Um rapaz aproximou-se. Casaco branco, bandeja sob o braço, muito senhor do seu dever. Mas, ao reparar no rosto do homem, tartamudeou:
– Não pode...
E calou-se. O homem olhava-o com benevolência.
– Disse?
– É reservado o direito de admissão – tornou o rapaz, hesitando. – Está além escrito.
Depois de ler o dístico, o homem, com a placidez de quem, por mera distracção, se dispõe a aprender mais um dos confusos costumes da cidade, perguntou:
– Que direito vem a ser esse?
– Bem... – volveu o empregado. – A gerência não admite... Não podem vir aqui certas pessoas.
– E é a mim que vem dizer isso?
O homem estava deveras surpreendido. Encolhendo os ombros, como quem se presta a um sacrifício, deu uma mirada pelas caras dos circunstantes. O azul-claro dos olhos embaciou-se-lhe.
– Talvez que a gerência tenha razão – concluiu ele, em tom baixo e magoado. – Aqui para nós, também me não parecem lá grande coisa.
O empregado nem podia falar.
Conciliador, já a preparar-se para continuar a leitura do jornal, o homem colocou as moedas sobre a mesa, e pediu, delicadamente:
– Traga-me uma cerveja fresca, se faz favor. E diga à gerência que os deixe ficar. Por mim, não me importo.

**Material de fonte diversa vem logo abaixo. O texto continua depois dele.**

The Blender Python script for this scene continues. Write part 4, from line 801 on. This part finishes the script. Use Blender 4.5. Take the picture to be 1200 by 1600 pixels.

Manuel da Fonseca, O Vagabundo na Esplanada (excerto)

14 comentários:

T disse...

Eu acho que conheço este senhor!

teresa disse...

Não me parece!... mas como o mundo é tão pequeno...:)

T disse...

Estranho. aA cara dele é-me muito familiar.

teresa disse...

Este senhor foi fotografado na vizinha "Espianha":)(espero que não espreite o "Dias", pois não foi solicitada autorização de "postagem"):)

T disse...

Risos. Mas continuo a achar familiar.

C. disse...

O post é muito bom. Como forma de dizer que "desalinhado" não significa necessariamente estúpido. A inteligência deste "vagabundo" faz certamente falta à "inteligenzia" deste país. Que diz respeitar a diferença...Ó céus!

teresa disse...

Concordo, C., sendo o mérito do escritor Manuel da Fonseca. O texto é marcante e dá razão aos antigos filósofos: as verdades devem ser ditas de modo "não gritante", pois o excesso de "paixões da alma" tira-lhes a eficácia... e é isto a pedagogia:)

Assunção disse...

Simplesmente espectacular!!!!!

Luisa disse...

Conheço este senhor! Já falei com ele, até.

teresa disse...

Grata, São.
Agradece também a memória de tão simpático escritor que tive o gosto de conhecer por breves momentos, ainda hoje mantendo muito presente no pensamento (e penso que muitos dos alunos de então, pois todos eles foram especiais) tão agradável prosa:)

teresa disse...

Então a Luísa também deve ter ficado com a óptima impressão que Manuel da Fonseca sempre deixava: de uma simplicidade que marcava e um conversador "magnetizante":)

gin-tonic disse...

Manuel da Fonseca: um maravilhoso e extraoridário contador de histórias. Assim correm os dias... e tão bem que eles assim correm...

teresa disse...

... e nada melhor do que recorrer ao empréstimo de um texto como este num dia de "direito a fazer pouco ou quase nada", de acordo com os preceitos do Sr. Lafargue:)

Gin-tonic disse...

Por que havemos de hesitar quando há alguém que diz as coisas melhor do que nós?